• Exercise:
In exact form, please repeat the records from their opening line down to the line with "col = scn.collection", including that line.

---- Supplied data

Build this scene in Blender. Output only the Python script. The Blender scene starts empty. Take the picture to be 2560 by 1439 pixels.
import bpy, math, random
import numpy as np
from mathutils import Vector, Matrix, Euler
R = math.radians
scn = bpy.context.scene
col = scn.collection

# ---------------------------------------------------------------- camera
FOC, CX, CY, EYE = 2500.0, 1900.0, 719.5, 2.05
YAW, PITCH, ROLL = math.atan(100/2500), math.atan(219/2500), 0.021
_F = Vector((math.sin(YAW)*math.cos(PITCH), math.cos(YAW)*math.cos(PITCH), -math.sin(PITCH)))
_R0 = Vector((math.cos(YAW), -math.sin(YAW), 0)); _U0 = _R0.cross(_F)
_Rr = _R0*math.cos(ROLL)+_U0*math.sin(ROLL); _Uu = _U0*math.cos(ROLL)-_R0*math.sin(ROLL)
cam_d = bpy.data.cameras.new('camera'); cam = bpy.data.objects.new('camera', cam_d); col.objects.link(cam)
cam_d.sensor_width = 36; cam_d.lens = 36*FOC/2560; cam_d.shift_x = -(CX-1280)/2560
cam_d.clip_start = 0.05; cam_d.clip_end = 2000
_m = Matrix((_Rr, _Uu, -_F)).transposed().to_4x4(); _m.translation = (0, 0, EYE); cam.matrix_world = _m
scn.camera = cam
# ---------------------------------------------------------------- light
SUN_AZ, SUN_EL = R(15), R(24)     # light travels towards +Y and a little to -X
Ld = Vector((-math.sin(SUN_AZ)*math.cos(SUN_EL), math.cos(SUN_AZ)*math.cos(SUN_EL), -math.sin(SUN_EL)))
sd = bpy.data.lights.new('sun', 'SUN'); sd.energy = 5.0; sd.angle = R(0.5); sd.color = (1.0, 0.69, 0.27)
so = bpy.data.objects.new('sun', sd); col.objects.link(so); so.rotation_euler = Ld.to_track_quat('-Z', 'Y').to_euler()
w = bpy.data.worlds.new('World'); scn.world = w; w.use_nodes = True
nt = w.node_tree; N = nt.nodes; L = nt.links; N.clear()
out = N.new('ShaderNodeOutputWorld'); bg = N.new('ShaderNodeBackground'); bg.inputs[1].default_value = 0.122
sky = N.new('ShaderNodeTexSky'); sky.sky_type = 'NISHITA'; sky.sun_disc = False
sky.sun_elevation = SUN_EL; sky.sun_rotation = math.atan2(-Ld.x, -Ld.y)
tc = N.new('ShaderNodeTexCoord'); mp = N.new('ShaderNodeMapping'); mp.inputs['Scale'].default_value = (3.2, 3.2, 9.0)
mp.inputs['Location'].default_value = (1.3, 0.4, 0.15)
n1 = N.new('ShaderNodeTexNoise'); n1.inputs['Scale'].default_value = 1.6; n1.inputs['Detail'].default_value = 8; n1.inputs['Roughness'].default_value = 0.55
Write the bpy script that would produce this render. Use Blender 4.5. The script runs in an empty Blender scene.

--------

• Task output:
Build this scene in Blender. Output only the Python script. The Blender scene starts empty. Take the picture to be 2560 by 1439 pixels.
import bpy, math, random
import numpy as np
from mathutils import Vector, Matrix, Euler
R = math.radians
scn = bpy.context.scene
col = scn.collection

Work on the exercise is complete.